Request - Retype, exactly as they stand, the lines from the start of the data to the line that contains "b.build('valve', M['radiator'], rad)", both ends included. Leave the pictures out.

● ● ● ●

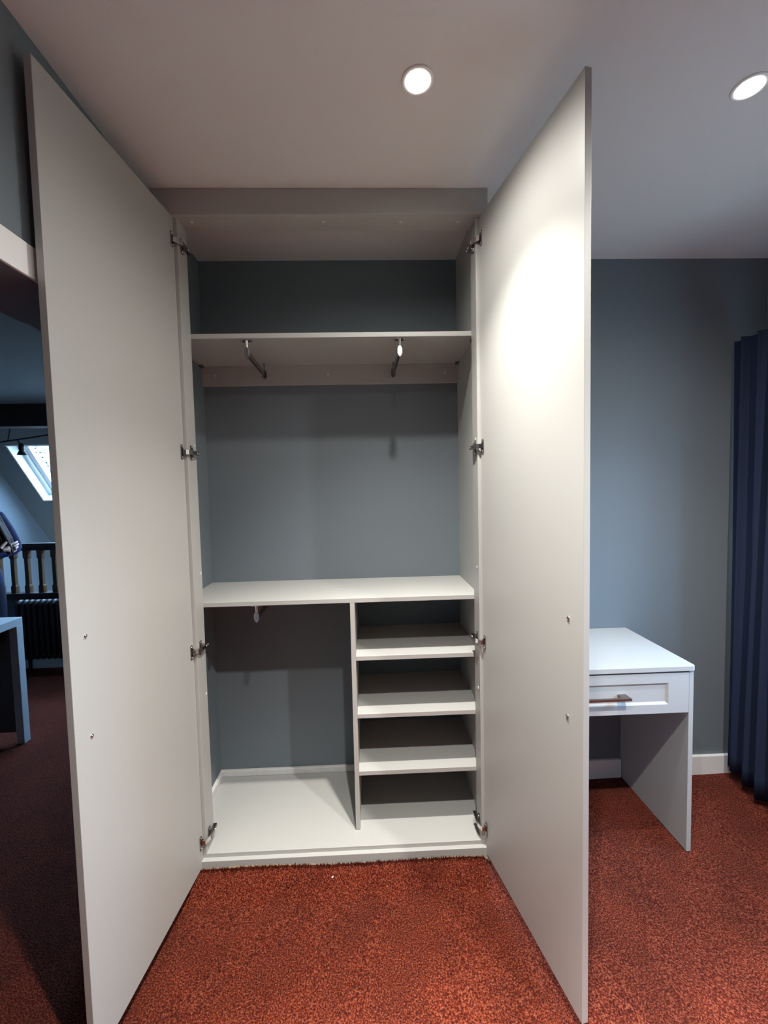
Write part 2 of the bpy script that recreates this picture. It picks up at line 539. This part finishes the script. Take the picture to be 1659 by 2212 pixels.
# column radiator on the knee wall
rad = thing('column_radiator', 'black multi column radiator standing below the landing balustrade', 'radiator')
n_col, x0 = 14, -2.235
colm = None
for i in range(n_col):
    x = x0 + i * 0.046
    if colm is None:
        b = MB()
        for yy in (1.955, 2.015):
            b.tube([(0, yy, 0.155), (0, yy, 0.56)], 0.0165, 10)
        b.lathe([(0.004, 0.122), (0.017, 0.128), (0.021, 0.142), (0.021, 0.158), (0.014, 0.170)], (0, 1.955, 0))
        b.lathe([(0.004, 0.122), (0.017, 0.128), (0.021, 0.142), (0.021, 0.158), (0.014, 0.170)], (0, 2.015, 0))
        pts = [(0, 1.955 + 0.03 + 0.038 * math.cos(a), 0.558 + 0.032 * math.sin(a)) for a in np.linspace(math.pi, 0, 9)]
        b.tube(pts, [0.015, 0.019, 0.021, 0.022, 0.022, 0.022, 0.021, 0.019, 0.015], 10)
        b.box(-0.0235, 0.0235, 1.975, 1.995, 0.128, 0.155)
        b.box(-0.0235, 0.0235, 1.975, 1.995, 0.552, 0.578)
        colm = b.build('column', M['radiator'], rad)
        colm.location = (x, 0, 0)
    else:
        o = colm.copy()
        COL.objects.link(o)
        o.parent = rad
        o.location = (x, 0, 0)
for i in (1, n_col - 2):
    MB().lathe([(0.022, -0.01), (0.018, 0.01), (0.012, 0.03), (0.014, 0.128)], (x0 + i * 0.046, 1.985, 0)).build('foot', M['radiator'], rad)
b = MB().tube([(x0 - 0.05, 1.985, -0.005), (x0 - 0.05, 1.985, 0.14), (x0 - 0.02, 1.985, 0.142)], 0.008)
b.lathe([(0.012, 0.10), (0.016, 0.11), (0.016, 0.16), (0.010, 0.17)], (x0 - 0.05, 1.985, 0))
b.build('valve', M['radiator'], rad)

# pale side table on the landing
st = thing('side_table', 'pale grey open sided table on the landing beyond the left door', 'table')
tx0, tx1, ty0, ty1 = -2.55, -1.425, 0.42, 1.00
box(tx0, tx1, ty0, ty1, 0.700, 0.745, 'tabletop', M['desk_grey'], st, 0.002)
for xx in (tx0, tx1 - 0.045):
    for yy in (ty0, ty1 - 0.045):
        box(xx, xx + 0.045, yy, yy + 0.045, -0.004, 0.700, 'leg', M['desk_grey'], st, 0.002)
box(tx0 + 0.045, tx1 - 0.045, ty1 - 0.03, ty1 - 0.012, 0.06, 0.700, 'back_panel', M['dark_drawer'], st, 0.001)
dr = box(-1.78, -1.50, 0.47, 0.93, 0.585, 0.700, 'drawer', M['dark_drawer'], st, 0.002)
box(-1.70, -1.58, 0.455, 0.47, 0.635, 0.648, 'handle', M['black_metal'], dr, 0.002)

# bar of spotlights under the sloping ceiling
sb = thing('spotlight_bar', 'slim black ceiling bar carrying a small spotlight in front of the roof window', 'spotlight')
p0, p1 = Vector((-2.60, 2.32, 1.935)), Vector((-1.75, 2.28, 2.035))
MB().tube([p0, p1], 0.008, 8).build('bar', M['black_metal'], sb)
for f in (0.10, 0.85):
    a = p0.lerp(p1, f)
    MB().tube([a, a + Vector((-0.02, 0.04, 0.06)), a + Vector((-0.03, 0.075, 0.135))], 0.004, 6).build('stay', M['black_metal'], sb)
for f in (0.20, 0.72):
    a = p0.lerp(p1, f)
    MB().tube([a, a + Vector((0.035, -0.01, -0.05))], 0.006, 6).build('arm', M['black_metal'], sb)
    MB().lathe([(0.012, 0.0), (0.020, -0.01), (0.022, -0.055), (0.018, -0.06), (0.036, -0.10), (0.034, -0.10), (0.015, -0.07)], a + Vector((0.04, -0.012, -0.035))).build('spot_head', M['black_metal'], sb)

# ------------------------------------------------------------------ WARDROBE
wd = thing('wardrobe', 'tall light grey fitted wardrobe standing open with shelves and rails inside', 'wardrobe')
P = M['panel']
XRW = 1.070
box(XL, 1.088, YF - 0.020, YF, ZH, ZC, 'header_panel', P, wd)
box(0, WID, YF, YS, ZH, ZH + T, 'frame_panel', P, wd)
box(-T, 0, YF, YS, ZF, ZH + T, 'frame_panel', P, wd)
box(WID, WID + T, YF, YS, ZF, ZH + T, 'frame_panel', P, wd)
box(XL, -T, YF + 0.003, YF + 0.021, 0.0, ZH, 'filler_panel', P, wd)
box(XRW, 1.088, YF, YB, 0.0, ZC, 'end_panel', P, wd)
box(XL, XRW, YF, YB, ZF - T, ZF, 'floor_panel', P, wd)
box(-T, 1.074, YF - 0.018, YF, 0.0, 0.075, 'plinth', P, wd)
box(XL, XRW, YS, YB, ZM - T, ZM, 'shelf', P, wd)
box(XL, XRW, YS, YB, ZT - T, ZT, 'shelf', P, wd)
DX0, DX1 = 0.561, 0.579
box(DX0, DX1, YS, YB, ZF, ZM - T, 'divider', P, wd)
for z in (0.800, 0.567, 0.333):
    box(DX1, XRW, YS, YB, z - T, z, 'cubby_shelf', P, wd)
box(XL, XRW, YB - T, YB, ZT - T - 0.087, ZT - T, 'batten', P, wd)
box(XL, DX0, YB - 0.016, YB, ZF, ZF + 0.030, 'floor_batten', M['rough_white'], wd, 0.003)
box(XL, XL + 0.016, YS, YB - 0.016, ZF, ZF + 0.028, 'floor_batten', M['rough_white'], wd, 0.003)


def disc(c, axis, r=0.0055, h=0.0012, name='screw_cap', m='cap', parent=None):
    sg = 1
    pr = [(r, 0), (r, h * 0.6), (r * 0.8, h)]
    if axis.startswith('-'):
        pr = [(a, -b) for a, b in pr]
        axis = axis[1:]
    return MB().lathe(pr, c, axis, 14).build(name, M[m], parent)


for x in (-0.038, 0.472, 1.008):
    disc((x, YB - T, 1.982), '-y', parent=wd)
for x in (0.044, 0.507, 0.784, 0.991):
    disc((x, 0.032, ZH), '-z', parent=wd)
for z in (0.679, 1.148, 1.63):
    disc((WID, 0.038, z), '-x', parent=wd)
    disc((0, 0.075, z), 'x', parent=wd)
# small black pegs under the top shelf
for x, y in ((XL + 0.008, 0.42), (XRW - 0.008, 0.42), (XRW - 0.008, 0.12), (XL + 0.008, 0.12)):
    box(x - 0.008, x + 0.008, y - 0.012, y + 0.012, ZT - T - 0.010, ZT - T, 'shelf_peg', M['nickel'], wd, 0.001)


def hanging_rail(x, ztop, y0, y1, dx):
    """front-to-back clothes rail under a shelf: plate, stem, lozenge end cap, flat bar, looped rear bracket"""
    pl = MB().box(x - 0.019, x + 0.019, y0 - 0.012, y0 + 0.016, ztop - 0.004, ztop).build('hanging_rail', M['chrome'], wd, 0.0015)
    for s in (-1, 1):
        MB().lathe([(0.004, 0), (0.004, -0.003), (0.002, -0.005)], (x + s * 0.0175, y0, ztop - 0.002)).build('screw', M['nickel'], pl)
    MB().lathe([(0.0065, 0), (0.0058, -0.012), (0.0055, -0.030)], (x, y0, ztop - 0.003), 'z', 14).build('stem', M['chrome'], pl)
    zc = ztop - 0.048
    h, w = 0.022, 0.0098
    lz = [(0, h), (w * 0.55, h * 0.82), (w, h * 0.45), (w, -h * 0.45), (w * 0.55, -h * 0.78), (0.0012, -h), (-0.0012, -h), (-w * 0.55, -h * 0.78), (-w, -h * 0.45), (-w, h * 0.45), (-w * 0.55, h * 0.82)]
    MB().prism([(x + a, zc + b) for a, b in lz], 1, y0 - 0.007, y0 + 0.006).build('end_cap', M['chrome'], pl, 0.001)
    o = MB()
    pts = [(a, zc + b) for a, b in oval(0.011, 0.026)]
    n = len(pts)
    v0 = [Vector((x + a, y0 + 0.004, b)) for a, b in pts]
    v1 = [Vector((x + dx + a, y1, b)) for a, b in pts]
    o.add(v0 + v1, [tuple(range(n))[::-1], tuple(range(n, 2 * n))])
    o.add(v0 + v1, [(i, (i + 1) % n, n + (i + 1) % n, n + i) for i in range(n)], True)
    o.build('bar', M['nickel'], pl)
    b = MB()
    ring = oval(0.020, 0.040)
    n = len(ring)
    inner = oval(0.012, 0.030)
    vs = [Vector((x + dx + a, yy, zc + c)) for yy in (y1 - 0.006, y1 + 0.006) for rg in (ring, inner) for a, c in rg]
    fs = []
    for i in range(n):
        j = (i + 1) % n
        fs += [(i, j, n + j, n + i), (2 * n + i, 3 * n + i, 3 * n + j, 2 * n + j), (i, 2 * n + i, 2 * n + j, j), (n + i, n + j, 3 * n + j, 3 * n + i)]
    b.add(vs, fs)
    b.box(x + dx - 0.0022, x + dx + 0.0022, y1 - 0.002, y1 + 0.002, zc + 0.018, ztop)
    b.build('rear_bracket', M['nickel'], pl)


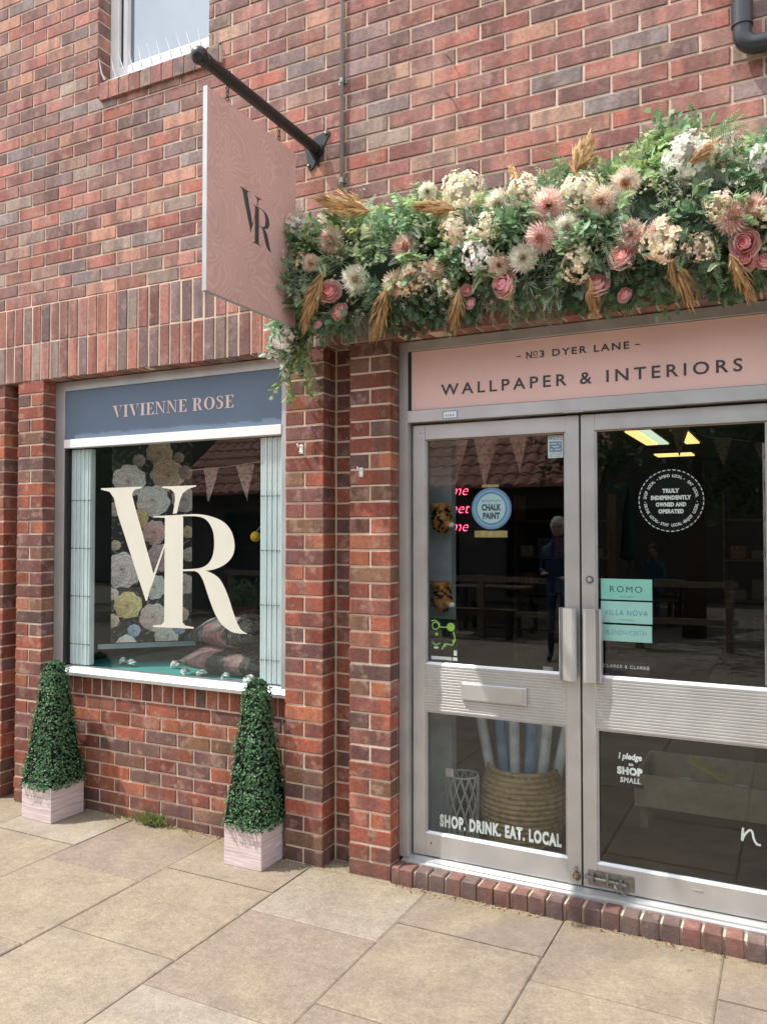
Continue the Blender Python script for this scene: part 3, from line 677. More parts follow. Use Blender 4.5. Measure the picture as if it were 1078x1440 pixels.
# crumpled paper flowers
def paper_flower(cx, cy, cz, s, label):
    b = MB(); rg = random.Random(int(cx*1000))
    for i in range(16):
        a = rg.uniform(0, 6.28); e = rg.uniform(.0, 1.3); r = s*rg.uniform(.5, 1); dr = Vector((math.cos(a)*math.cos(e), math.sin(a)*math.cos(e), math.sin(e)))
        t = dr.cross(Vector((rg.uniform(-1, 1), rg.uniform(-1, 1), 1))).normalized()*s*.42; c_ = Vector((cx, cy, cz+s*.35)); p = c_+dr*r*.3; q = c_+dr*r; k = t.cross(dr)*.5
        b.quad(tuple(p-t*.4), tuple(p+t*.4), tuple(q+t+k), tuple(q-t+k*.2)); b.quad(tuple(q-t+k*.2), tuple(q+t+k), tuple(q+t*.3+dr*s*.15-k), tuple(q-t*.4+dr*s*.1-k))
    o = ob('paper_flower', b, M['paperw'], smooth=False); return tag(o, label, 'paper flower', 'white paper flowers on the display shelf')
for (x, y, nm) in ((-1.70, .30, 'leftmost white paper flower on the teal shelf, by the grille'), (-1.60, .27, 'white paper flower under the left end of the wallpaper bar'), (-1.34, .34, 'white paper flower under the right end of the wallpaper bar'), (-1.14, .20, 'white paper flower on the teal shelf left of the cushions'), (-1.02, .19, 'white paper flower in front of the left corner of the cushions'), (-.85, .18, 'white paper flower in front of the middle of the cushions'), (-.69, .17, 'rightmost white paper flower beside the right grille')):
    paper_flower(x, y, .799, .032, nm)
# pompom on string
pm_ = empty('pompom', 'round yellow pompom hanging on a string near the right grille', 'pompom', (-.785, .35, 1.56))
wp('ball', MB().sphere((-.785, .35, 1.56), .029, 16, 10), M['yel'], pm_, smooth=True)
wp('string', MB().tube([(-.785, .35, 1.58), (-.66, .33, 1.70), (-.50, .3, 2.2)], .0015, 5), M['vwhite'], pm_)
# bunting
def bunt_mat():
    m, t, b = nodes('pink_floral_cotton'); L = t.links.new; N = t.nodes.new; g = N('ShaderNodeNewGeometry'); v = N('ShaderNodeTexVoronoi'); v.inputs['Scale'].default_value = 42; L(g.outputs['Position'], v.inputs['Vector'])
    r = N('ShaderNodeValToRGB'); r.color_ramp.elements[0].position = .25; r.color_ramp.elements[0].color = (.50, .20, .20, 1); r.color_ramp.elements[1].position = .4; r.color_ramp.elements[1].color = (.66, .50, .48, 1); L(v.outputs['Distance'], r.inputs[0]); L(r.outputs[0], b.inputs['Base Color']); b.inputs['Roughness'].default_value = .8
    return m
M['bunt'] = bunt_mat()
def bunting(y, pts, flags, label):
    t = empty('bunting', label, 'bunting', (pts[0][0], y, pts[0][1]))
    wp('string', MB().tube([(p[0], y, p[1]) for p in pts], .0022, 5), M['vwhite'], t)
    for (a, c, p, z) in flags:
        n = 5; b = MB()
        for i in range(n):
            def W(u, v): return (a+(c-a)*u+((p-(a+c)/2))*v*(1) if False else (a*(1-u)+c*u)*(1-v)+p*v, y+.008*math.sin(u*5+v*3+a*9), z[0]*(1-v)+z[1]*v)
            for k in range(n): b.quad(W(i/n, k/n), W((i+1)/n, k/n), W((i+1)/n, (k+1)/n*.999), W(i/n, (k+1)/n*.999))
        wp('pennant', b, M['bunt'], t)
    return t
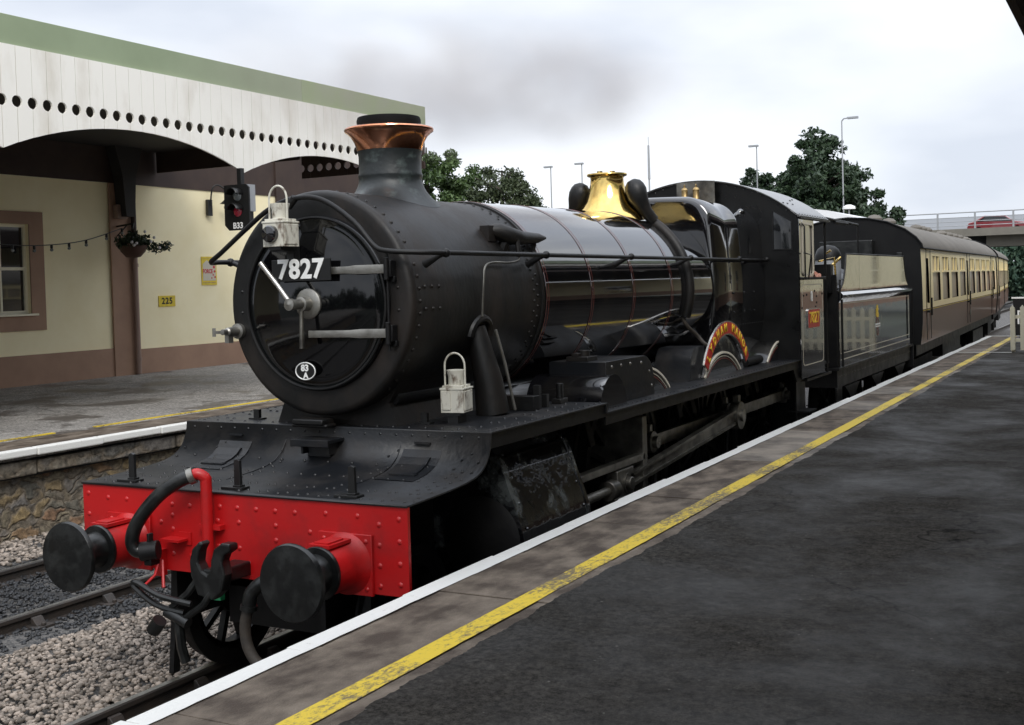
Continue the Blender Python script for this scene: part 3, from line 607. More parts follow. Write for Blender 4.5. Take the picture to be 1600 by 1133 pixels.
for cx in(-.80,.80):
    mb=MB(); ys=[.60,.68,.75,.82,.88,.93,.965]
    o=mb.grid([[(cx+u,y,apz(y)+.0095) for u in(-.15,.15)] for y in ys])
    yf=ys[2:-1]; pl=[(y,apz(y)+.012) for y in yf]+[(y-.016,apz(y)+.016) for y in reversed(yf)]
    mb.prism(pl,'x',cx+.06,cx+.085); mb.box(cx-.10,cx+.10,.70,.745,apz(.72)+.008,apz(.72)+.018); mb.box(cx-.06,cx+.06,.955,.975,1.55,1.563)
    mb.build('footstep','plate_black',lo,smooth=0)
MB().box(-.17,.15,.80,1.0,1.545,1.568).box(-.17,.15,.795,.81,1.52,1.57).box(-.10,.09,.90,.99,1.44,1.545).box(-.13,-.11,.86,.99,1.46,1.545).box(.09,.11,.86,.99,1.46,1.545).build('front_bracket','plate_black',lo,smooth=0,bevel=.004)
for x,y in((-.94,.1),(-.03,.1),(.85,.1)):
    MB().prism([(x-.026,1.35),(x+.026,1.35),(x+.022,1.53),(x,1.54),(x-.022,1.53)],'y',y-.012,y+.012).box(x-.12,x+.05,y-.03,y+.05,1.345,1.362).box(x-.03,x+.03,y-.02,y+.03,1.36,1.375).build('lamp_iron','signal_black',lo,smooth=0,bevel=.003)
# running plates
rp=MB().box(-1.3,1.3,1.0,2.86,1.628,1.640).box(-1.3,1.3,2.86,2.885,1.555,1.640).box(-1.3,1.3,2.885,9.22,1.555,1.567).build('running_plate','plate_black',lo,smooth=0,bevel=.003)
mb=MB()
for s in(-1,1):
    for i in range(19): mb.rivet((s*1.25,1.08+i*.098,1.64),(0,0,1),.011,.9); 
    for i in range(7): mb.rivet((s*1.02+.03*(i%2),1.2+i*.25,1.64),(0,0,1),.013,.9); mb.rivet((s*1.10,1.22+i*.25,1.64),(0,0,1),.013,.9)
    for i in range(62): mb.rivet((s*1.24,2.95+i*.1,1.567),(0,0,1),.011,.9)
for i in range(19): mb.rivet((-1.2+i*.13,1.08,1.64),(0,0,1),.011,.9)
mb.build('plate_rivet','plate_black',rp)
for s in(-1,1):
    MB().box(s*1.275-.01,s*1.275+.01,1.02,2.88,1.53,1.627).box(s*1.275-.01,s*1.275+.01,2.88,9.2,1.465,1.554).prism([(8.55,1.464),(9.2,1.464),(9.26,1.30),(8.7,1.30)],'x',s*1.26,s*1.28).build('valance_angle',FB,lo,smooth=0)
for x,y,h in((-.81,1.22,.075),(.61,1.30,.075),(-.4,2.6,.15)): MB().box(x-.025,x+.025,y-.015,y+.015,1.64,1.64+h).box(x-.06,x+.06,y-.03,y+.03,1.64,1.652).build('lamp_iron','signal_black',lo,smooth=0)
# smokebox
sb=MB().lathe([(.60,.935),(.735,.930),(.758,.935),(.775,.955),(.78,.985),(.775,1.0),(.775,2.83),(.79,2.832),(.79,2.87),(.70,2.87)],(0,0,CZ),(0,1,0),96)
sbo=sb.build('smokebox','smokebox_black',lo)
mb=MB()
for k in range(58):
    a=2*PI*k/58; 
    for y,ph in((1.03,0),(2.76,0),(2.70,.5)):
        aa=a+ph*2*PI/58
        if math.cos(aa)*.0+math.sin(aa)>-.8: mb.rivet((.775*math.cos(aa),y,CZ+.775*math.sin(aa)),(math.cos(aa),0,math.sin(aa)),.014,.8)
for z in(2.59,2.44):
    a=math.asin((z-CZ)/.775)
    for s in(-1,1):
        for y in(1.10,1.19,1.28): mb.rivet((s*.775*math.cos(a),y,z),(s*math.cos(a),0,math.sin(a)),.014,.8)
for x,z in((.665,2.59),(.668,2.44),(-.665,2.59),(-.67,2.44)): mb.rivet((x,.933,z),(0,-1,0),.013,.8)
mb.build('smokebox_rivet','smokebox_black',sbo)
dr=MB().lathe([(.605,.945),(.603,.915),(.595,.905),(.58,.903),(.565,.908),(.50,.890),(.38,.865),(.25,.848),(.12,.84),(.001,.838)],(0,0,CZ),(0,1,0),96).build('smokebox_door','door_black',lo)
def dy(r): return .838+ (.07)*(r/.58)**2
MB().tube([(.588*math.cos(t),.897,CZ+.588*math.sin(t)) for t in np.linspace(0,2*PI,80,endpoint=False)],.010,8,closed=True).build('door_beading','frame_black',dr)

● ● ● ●

Exercise result -
Write part 2 of the bpy script that recreates this picture. It picks up at line 539. This part finishes the script. Take the picture to be 1659 by 2212 pixels.
# column radiator on the knee wall
rad = thing('column_radiator', 'black multi column radiator standing below the landing balustrade', 'radiator')
n_col, x0 = 14, -2.235
colm = None
for i in range(n_col):
    x = x0 + i * 0.046
    if colm is None:
        b = MB()
        for yy in (1.955, 2.015):
            b.tube([(0, yy, 0.155), (0, yy, 0.56)], 0.0165, 10)
        b.lathe([(0.004, 0.122), (0.017, 0.128), (0.021, 0.142), (0.021, 0.158), (0.014, 0.170)], (0, 1.955, 0))
        b.lathe([(0.004, 0.122), (0.017, 0.128), (0.021, 0.142), (0.021, 0.158), (0.014, 0.170)], (0, 2.015, 0))
        pts = [(0, 1.955 + 0.03 + 0.038 * math.cos(a), 0.558 + 0.032 * math.sin(a)) for a in np.linspace(math.pi, 0, 9)]
        b.tube(pts, [0.015, 0.019, 0.021, 0.022, 0.022, 0.022, 0.021, 0.019, 0.015], 10)
        b.box(-0.0235, 0.0235, 1.975, 1.995, 0.128, 0.155)
        b.box(-0.0235, 0.0235, 1.975, 1.995, 0.552, 0.578)
        colm = b.build('column', M['radiator'], rad)
        colm.location = (x, 0, 0)
    else:
        o = colm.copy()
        COL.objects.link(o)
        o.parent = rad
        o.location = (x, 0, 0)
for i in (1, n_col - 2):
    MB().lathe([(0.022, -0.01), (0.018, 0.01), (0.012, 0.03), (0.014, 0.128)], (x0 + i * 0.046, 1.985, 0)).build('foot', M['radiator'], rad)
b = MB().tube([(x0 - 0.05, 1.985, -0.005), (x0 - 0.05, 1.985, 0.14), (x0 - 0.02, 1.985, 0.142)], 0.008)
b.lathe([(0.012, 0.10), (0.016, 0.11), (0.016, 0.16), (0.010, 0.17)], (x0 - 0.05, 1.985, 0))
b.build('valve', M['radiator'], rad)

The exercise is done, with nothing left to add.